- Dołączył: 2008-09-06
- Miasto: Kraków
- Liczba postów: 3138
29 listopada 2010, 17:54
Powiedzcie jak to jest z Waszymi facetami.
Załóżmy pojawia się w ich życiu jakiś duży problem... Z którym nie wiedzą jak się uporać. Jak się wtedy Wasi mężczyźni zachowują wobec Was?
Mój od kilku dni jest dla mnie po prostu oschły. Zachowuje się jakbym była mu niepotrzebna. Odpisuje na moje smsy zdawkowo ( jesteśmy związkiem na odległość), nie pyta co u mnie. Ja się go o coś pytam on już dalej nie odpisuje. W ogóle nie pisze pierwszy do mnie a jeszcze tydzień temu żartował, przekomarzał się ze mną. Widzieliśmy się tydzień temu i było normalnie.
A teraz po prostu jedna wielka olewka.
Cały czas się powstrzymuje by do niego już nie pisać... Ale odchodzę o zmysłów. :(
Jedyne co się dowiedziałam od niego przez te pare dni to : na pytanie , czemu taki nierozmowny jest odpowiedział mi oczywiście jednym słowem ''problemy''.
No i co robić?
Powinnam dać sobie siana i czekać aż on się odezwie?
Czuje sie zagubiona.
Problemy , problemami. Ale czym ja sobie zasłużyłam na takie traktowanie?
- Dołączył: 2010-11-22
- Miasto: Gorzów Wielkopolski
- Liczba postów: 70
29 listopada 2010, 18:04
niczym sobie nie zasłużyłaś. wielu facetów w moim otoczeniu tak ma. po prostu zadzwon (albo napisz sms, jesli nie odbierze i powiedz mu, ze zawsze może na ciebie liczyć, jeżeli będzie potrzebował twojej pomocy to wie, gdzie cię znaleźć, a potem poczekaj, aż sam się odezwie.
ja stosuję tę metodę. przynosi wiele korzyści, bo nie musisz się bać, że facet poczuje się opuszczony i jednocześnie zadbasz o swój spokój ducha. zrób coś dla siebie w tym czasie i dzielnie się trzymaj:)
- Dołączył: 2007-08-28
- Miasto: Warszawa
- Liczba postów: 12398
30 listopada 2010, 14:58
hmmm moj ma podobnie strzeli ze cos go denerwuje czy ma problem ale co konkretnie to juz nie powie...ja moge pytac to m powie daj mi spokoj i cisza..
a ja draze on sie denerwuje ale trzeba w koncu wrzucic na luz, przestan pytac dzwonic, przejdzie mu, to szybko przechodzi chyba ze to jakies wielkie problemy ja tu mowie o takich codziennych. nie ma nic gorszego jak zaczac mu wchodzic na glowe, powiedz ze jakby co to moze na ciebie liczyc itd i zajmij sie czyms innym odezwie sie szybciej niz ci sie wydaje bo zamilkniesz i zacznie sie zastanawiac nad soba, nad swoim zachowaniem a jak bedziesz mu sie narzucac to sie zmeczy i jescze bardziej zamknie.
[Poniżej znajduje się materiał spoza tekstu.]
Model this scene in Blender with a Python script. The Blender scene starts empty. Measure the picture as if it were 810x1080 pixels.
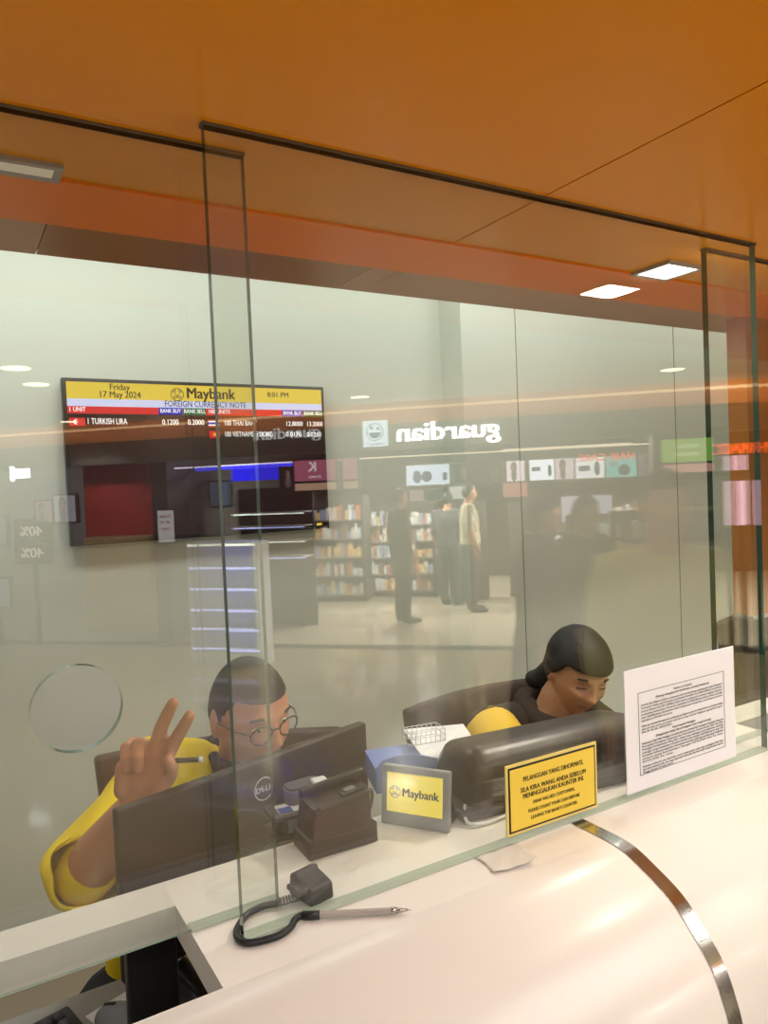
import bpy, bmesh, math, random
from mathutils import Vector, Matrix, Euler
random.seed(7)
C = bpy.context.scene.collection
PI = math.pi
R = math.radians

# ------------------------------------------------------------------ camera
FPX, CX, CY = 780.0, 405.0, 540.0
CAM = Vector((0.0, -0.86, 1.697))
_y, _p, _r = R(30.8), R(-1.9), R(2.4)
FWD = Vector((math.sin(_y) * math.cos(_p), math.cos(_y) * math.cos(_p), math.sin(_p)))
_rt = Vector((math.cos(_y), -math.sin(_y), 0.0))
_up = _rt.cross(FWD)
IX = _rt * math.cos(_r) - _up * math.sin(_r)
IY = -_rt * math.sin(_r) - _up * math.cos(_r)          # image-down


def P(px, py, ax, val):
    d = IX * ((px - CX) / FPX) + IY * ((py - CY) / FPX) + FWD
    return CAM + d * ((val - CAM[ax]) / d[ax])


def far(px, py, t, flip=True):
    d = IX * ((px - CX) / FPX) + IY * ((py - CY) / FPX) + FWD
    q = CAM + d * t
    return Vector((q.x, -q.y, q.z)) if flip else q


ZC = 1.15      # counter top
ZS = 2.137     # orange soffit
YB = 0.0577    # rear panes

# ------------------------------------------------------------------ materials


def lin(c):
    f = lambda v: v / 12.92 if v <= 0.04045 else ((v + 0.055) / 1.055) ** 2.4
    return tuple(f(v / 255.0) for v in c) + (1.0,)


MATS = {}


def mat(name, rgb, rough=0.5, metal=0.0, emit=0.0, noise=0.0, nscale=40.0, bump=0.0, bscale=200.0, coat=0.0, spec=0.5, sub=0.0, ecol=None):
    m = bpy.data.materials.new(name)
    m.use_nodes = True
    nt = m.node_tree
    b = nt.nodes['Principled BSDF']
    col = lin(rgb)
    b.inputs['Base Color'].default_value = col
    b.inputs['Roughness'].default_value = rough
    b.inputs['Metallic'].default_value = metal
    b.inputs['Coat Weight'].default_value = coat
    b.inputs['Coat Roughness'].default_value = 0.03
    b.inputs['Specular IOR Level'].default_value = spec
    if sub:
        b.inputs['Subsurface Weight'].default_value = sub
        b.inputs['Subsurface Radius'].default_value = (0.01, 0.004, 0.002)
    if emit:
        b.inputs['Emission Color'].default_value = lin(ecol) if ecol else col
        b.inputs['Emission Strength'].default_value = emit
    if noise or bump:
        tc = nt.nodes.new('ShaderNodeTexCoord')
    if noise:
        n = nt.nodes.new('ShaderNodeTexNoise')
        n.inputs['Scale'].default_value = nscale
        n.inputs['Detail'].default_value = 4
        nt.links.new(tc.outputs['Object'], n.inputs['Vector'])
        mx = nt.nodes.new('ShaderNodeMix')
        mx.data_type = 'RGBA'
        mx.inputs['A'].default_value = tuple(max(0, v * (1 - noise)) for v in col[:3]) + (1,)
        mx.inputs['B'].default_value = tuple(min(1, v * (1 + noise)) for v in col[:3]) + (1,)
        nt.links.new(n.outputs['Fac'], mx.inputs['Factor'])
        nt.links.new(mx.outputs['Result'], b.inputs['Base Color'])
    if bump:
        n2 = nt.nodes.new('ShaderNodeTexNoise')
        n2.inputs['Scale'].default_value = bscale
        n2.inputs['Detail'].default_value = 3
        nt.links.new(tc.outputs['Object'], n2.inputs['Vector'])
        bp = nt.nodes.new('ShaderNodeBump')
        bp.inputs['Strength'].default_value = bump
        bp.inputs['Distance'].default_value = 0.002
        nt.links.new(n2.outputs['Fac'], bp.inputs['Height'])
        nt.links.new(bp.outputs['Normal'], b.inputs['Normal'])
    MATS[name] = m
    return m


def glow(name, rgb, strength):
    m = bpy.data.materials.new(name)
    m.use_nodes = True
    nt = m.node_tree
    nt.nodes.clear()
    e = nt.nodes.new('ShaderNodeEmission')
    e.inputs['Color'].default_value = lin(rgb)
    e.inputs['Strength'].default_value = strength
    o = nt.nodes.new('ShaderNodeOutputMaterial')
    nt.links.new(e.outputs[0], o.inputs[0])
    return m


def glass_mat(name, tint, boost=1.0):
    """Clear architectural glass: Schlick mirror reflection over a tinted clear surface."""
    m = bpy.data.materials.new(name)
    m.use_nodes = True
    nt = m.node_tree
    nt.nodes.clear()
    N = nt.nodes.new
    geo = N('ShaderNodeNewGeometry')
    dot = N('ShaderNodeVectorMath')
    dot.operation = 'DOT_PRODUCT'
    nt.links.new(geo.outputs['Normal'], dot.inputs[0])
    nt.links.new(geo.outputs['Incoming'], dot.inputs[1])

    def mth(op, a, b=None):
        n = N('ShaderNodeMath')
        n.operation = op
        for i, v in enumerate((a, b)):
            if v is None:
                continue
            if isinstance(v, (int, float)):
                n.inputs[i].default_value = v
            else:
                nt.links.new(v, n.inputs[i])
        return n.outputs[0]
    c = mth('ABSOLUTE', dot.outputs['Value'])
    k = mth('POWER', mth('SUBTRACT', 1.0, c), 5.0)
    f = mth('MULTIPLY', mth('ADD', mth('MULTIPLY', k, 0.957), 0.043), boost)
    tr = N('ShaderNodeBsdfTransparent')
    tr.inputs['Color'].default_value = tint
    gl = N('ShaderNodeBsdfGlossy')
    gl.inputs['Roughness'].default_value = 0.0
    gl.inputs['Color'].default_value = (1, 1, 1, 1)
    mx = N('ShaderNodeMixShader')
    nt.links.new(f, mx.inputs[0])
    nt.links.new(tr.outputs[0], mx.inputs[1])
    nt.links.new(gl.outputs[0], mx.inputs[2])
    o = N('ShaderNodeOutputMaterial')
    nt.links.new(mx.outputs[0], o.inputs[0])
    return m


orange = mat('orange_laminate', (232, 146, 0), 0.25, coat=0.04, spec=0.25, noise=0.05, nscale=3)
orange_in = mat('orange_deep_laminate', (246, 122, 0), 0.3, spec=0.2)
brown_in = mat('brown_laminate', (140, 84, 26), 0.35, coat=0.2)
groove_m = mat('panel_joint', (120, 66, 12), 0.6)
white_wall = mat('pale_paint', (220, 224, 214), 0.8, noise=0.02, nscale=5, bump=0.05)
beige_floor = mat('beige_tile', (150, 138, 118), 0.25, noise=0.1, nscale=2.0)
mall_tile = mat('mall_stone', (172, 157, 128), 0.12, noise=0.12, nscale=1.5, coat=0.3)
dark_stone = mat('dark_stone', (70, 64, 54), 0.2, noise=0.2, nscale=8)
ceil_white = mat('ceiling_paint', (190, 184, 172), 0.8)
counter_m = mat('white_solid_surface', (236, 230, 224), 0.3, noise=0.015, nscale=6, coat=0.05)
counter_edge = mat('white_cut_edge', (225, 223, 216), 0.4)
steel = mat('brushed_steel', (190, 188, 184), 0.16, metal=1.0, bump=0.05, bscale=400)
silver = mat('silver_plastic', (150, 152, 155), 0.4, metal=0.3)
black_pl = mat('black_plastic', (24, 22, 22), 0.35, bump=0.05)
mon_back = mat('charcoal_monitor_plastic', (48, 38, 36), 0.5, bump=0.15, bscale=500)
dev_brown = mat('dark_brown_plastic', (50, 37, 31), 0.42, bump=0.15, bscale=500)
dev_dark = mat('darker_plastic', (40, 31, 27), 0.45)
cash_m = mat('dark_hood', (58, 45, 39), 0.36)
grey_pl = mat('grey_plastic', (120, 122, 126), 0.5)
grey_dark = mat('dark_grey_plastic', (84, 84, 86), 0.5)
white_pl = mat('white_plastic', (225, 226, 226), 0.35)
blue_card = mat('blue_card', (112, 134, 196), 0.5)
white_card = mat('white_card', (225, 226, 232), 0.5)
paper = mat('white_paper', (236, 236, 240), 0.8)
paper2 = mat('receipt_paper', (222, 216, 206), 0.8)
yellow_card = mat('yellow_card', (240, 208, 72), 0.6)
yellow_pale = mat('pale_lamination', (232, 208, 120), 0.3)
ink = mat('black_ink', (24, 22, 20), 0.7)
ink_grey = mat('grey_ink', (70, 70, 74), 0.7)
navy_ink = mat('navy_ink', (40, 60, 140), 0.6)
silicone = mat('grey_silicone', (96, 82, 60), 0.5)
clear_sil = mat('clear_silicone', (176, 186, 170), 0.3)
brown_leather = mat('brown_leather', (52, 34, 27), 0.5, bump=0.25, bscale=120)
chrome = mat('chrome', (200, 200, 205), 0.12, metal=1.0)
desk_grey = mat('grey_desk_laminate', (158, 158, 156), 0.5)
skin_m = mat('brown_skin', (196, 138, 108), 0.55, noise=0.06, nscale=60, sub=0.08)
skin_w = mat('tan_skin', (196, 144, 112), 0.55, noise=0.05, nscale=60, sub=0.08)
lip_m = mat('lip', (172, 112, 96), 0.5)
hair_m = mat('black_hair', (20, 16, 16), 0.55, bump=0.6, bscale=300)
hair_brown = mat('short_dark_hair', (34, 25, 22), 0.65, bump=0.6, bscale=400)
eye_w = mat('eye_white', (225, 218, 208), 0.2)
eye_d = mat('eye_dark', (25, 16, 12), 0.1)
frame_m = mat('dark_spectacle_frame', (40, 28, 24), 0.3)
yellow_cloth = mat('yellow_cloth', (246, 216, 24), 0.85, noise=0.06, nscale=30, bump=0.3, bscale=300)
dark_cloth = mat('dark_brown_cloth', (50, 36, 30), 0.9, bump=0.3, bscale=300)
black_cloth = mat('black_cloth', (22, 21, 23), 0.9, bump=0.3, bscale=300)
olive_cloth = mat('olive_cloth', (205, 198, 120), 0.9)
cream_cloth = mat('cream_cloth', (200, 190, 160), 0.9)
grey_cloth = mat('grey_cloth', (80, 80, 84), 0.9)
tube_black = mat('black_cord_rubber', (26, 26, 28), 0.4)
clear_pen = mat('clear_pen_barrel', (176, 170, 164), 0.12, coat=0.5)
maroon_m = mat('maroon_panel', (130, 40, 38), 0.5)
shop_dark = mat('shop_charcoal', (60, 55, 50), 0.6)
shop_grey = mat('shop_grey_panel', (120, 116, 106), 0.6)
shop_brown = mat('shop_brown', (110, 70, 56), 0.6)
cream_panel = mat('cream_panel', (196, 170, 128), 0.6)

glass = glass_mat('clear_glass', (0.94, 0.96, 0.94, 1), 1.35)
glass_edge = mat('green_glass_edge', (40, 72, 60), 0.08, coat=0.5)
glass_edge2 = mat('pale_green_glass_edge', (120, 150, 134), 0.1, coat=0.5)

# ------------------------------------------------------------------ mesh builder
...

Takie jest moje zdania, z zycia wziete.
- Dołączył: 2008-09-06
- Miasto: Kraków
- Liczba postów: 3138
30 listopada 2010, 20:46
to są niestety duże problemy
no ja na razie nie pisze do niego......... tylko nie wiem ile wytrzymam
6 grudnia 2010, 10:24
takie niepisanie calkwite tez chyba nie jest dobrym wyjsciem..bo wyglada to tak jakbys zostawiala go samego z problemami:( choc wiem ze tak nie jest!!! ....mysle ze musisz troszke uzbroic sie w cierpliwosc... daj mu porpstu odczuc ze przy nim jestes, ze on ma Ciebie i ze moze na Ciebie liczyc... i jednoczesnie troszke myusisz zacisnac zeby i nie miec poretensji ze jeste nierozmwnmy.. Kazdy radzi sobie inaczej z problemami...faceci czasto maja tak ze sie zamykaja prze calym swiatem... nie bierz tego personalnie ..On porpstu musi sam sobie poradzic czasem z probelmami..a Ty napisz do niego kiedy czujesz ze masz ochote ale nie gniewaj sie ze w trudnym dla niego okresie nie bedzie Ci radosnie odpisywal. daj mu czas,,,wsytsko sie pouklada,,,wiem co mowie bo sama jestem w zwiazku an odleglosc..wiem jakie to ciezkie.